1414 Degrees secures rights to new University of Adelaide hydrogen tech

Listed energy storage firm 1414 Degrees has acquired exclusive rights to a new method for producing net zero hydrogen from natural gas developed by the University of Adelaide.

A method of producing hydrogen from natural gas invented by researchers at the University of Adelaide will be used exclusively by ASX-listed energy storage company 1414 Degrees.

The Tonsley-based company told shareholders that it would integrate the university’s invention with its own silicon storage technology on its “quest to decarbonise high-temperature industries”.

It follows 1414 Degree’s previously announced acquisition of rights to a University of Adelaide-developed dual-column fluid reactor – an integral component of the company’s methane pyrolysis hydrogen technology.

1414 Degrees plans to integrate its silicon brick thermal storage technology called SiBrick with the reactor design to allow for the use of intermittent renewable energy in the process.

These developments are fast turning 1414 Degrees into yet another South Australian hydrogen energy player, alongside the likes of Greenhill Energy which is developing a $400 million waste-to-hydrogen plant at Tailem Bend and a consortium of firms building the $600 million hydrogen production and storage facilities at Whyalla.

Speaking to InDaily, 1414 Degrees executive chairman Dr Kevin Moriarty said the company was awarded a $2.5 million grant to advance the SiPHyR technology for low-carbon hydrogen production developed in collaboration with the University of Adelaide, Woodside Energy, Vulcan Steel and the Royal Melbourne Institute of Technology.
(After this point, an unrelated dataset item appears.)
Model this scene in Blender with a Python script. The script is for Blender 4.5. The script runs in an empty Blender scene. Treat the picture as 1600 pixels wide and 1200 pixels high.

SiPHyR (SiBrick integrated Pyrolytic Hydrogen Reactor) combines methane pyrolysis – a high-temperature process that transforms methane into hydrogen gas and solid carbon – with 1414 Degree’s proprietary silicon energy storage technologies.

1414 Degrees said the process stands out in the hydrogen production landscape by circumventing the technical and cost challenges of capturing carbon dioxide from hydrogen produced via gas reforming, while requiring less electricity generation and transmission infrastructure than hydrogen produced via water electrolysis using renewable power.

“In order to generate hydrogen from natural gas and biogas you need heat,” Dr Moriarty said.

“What we’re planning to use is renewable heat – in other words, we will use renewable electricity to generate the heat which drives the process. And through that process we can produce net-zero – or in fact negative-zero emissions.”

He said the news signified the company’s focus on hydrogen and how it can interact with the company’s silicon storage tech, which would, in turn, mean cheaper power for industrial-scale operations.

“Electricity is expensive and an increase in the amount of electricity means an expansion of the electricity supply lines,” he said.

“Cheap electricity is just not available for large industrial processes and even many small ones. So we were looking at this and saying what can we do with that gas supply?


“Our eventual aim with this is to have a reactor that we can put on a site which decarbonises their gas before they burn it and create emissions.”

Dr Moriarty added that hydrogen was becoming a hot industry in South Australia, but that because of the myriad ways to produce hydrogen there was room for many different players in the market.

“There’s different types of ways of making hydrogen that make sense in different situations,” he said.

“I don’t see an issue. It’s like the car market – there’s room for a lot of different products there.

“It’s the same with gas. If gas is going to be around for 100 years how can we deal with that problem?”